The state Republican Party, which continues to align itself with Eyman despite the spotty track record, blamed the winners. “Washingtonians want $30 car tabs,” the party said in a tweet. “It’s not that hard. The people deserve better than these self-serving Democrats ruining our state.”

But do “we” the people want $30 car tabs? Some clearly do, but many keep saying they do not. This is the rub of the whole thing: Eyman’s car-tab cutting measures always contain in them some poison pill that is an affront to choose-your-own-destiny democracy.

In this case, voters in places like Wahkiakum and Klickitat counties were deciding for us here in central Puget Sound that we aren’t allowed to tax ourselves to build light rail or fund our buses.

That’s why we’re always fighting about this. Eyman says “let the voters decide,” but he doesn’t mean it when it comes to mass transit. Voters here have decided over and over again to pay for mass transit by taxing cars.

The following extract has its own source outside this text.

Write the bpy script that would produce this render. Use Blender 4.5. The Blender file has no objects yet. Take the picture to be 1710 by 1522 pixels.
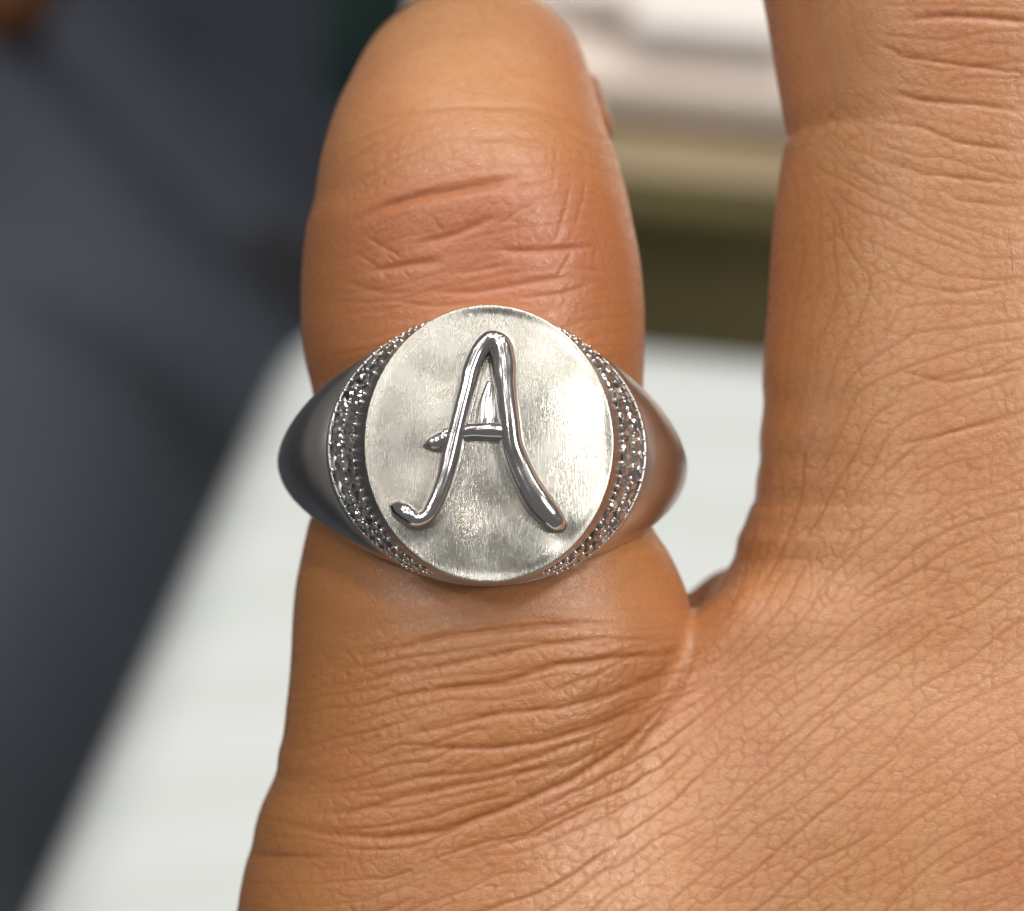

But the cycle of outrage, initiative campaign, court loss, outrage now promises to continue again, right on its predetermined schedule. It’s why Eyman didn’t seem that upset by this latest loss — it’s all just another job opportunity.

How can we end this political pantomime? State lawmakers have sometimes taken up Eyman proposals, and they should now go ahead and give voters what they want. Which means slashing car tabs — and also transportation spending — in those places that keep voting for it.

This year the state Transportation Department put out data on how much each of the state’s 39 counties pays in transportation taxes compared with the return in project spending. The top 10 recipient counties, the ones that pay the least for the road projects they get, are all — you probably guessed — the pro-Eyman red counties.

Example: For every $1 the residents of Wahkiakum County paid in transportation taxes in 2019, they received back nearly seven times that in transportation spending. Despite this largesse, the county voted for Eyman’s tax-slashing I-976 by 37 percentage points.

Six counties in the state get back more than twice in benefits what they pay out in taxes. After Wahkiakum, the other five are Ferry, Garfield, Kittitas, Adams and Lincoln counties, all in Central or Eastern Washington. King County was about break-even in the ratio of spending to taxes collected, at $1.10.

So I agree with Republicans: Let’s give ’em what they want. Which is to leave Seattle and King County alone to tax their cars to the moon if they wish. Then cut car tabs elsewhere around the state, while also slashing transportation spending in those counties.

Republicans are right: It’s not that hard.